Sun May 19, 2013, 06:07 PM
May 2013

Although misspelling alleys is kind of embarrassing.

nolabear

(41,960 posts)
6. Good beginning. Get it down and go back and research and edit later.
Sun May 19, 2013, 01:57 PM
May 2013

You do a nice job of stage setting and getting the reader's attention early. Might need a bit more of that, depending on whether you're completely inventing a world or conveying some form of this one. If it's this world the "voice" of an Emergency Broadcast would be quite specific. That's easily found out. Someone caught "allies" but the other one I saw should be "vulcanized."

Keep going.

Gravitycollapse

(8,155 posts)
8. I think I'm creating an alternate world with characteristics from both fact and fiction.
Sun May 19, 2013, 06:09 PM
May 2013

I haven't even determined where the attack came from. I wanted to make it a cold-war commentary. But that's been beaten to death.

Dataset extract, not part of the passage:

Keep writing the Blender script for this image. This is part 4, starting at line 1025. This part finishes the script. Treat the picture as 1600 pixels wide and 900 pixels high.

It's actually going to hopefully be a sci-fi story from the feminist perspective. Hence, the second excerpt.

nomorenomore08

(13,324 posts)
10. Not bad. Doesn't necessarily come across as an obvious first draft.
Mon May 20, 2013, 07:48 PM
May 2013

Is this supposed to be a full-length novel eventually? About how 250 million people were vaporized in an instant by some futuristic weapon?

Gravitycollapse

(8,155 posts)
11. Not sure on the length.
Mon May 20, 2013, 09:37 PM
May 2013

I'm writing a bunch of random chunks and seeing if they fit together.

The attacks are suppose to be a large series of nuclear explosions across the United States. I haven't developed the plot very far yet obviously. Although my primary concern is suppose to be with what happened after the attacks.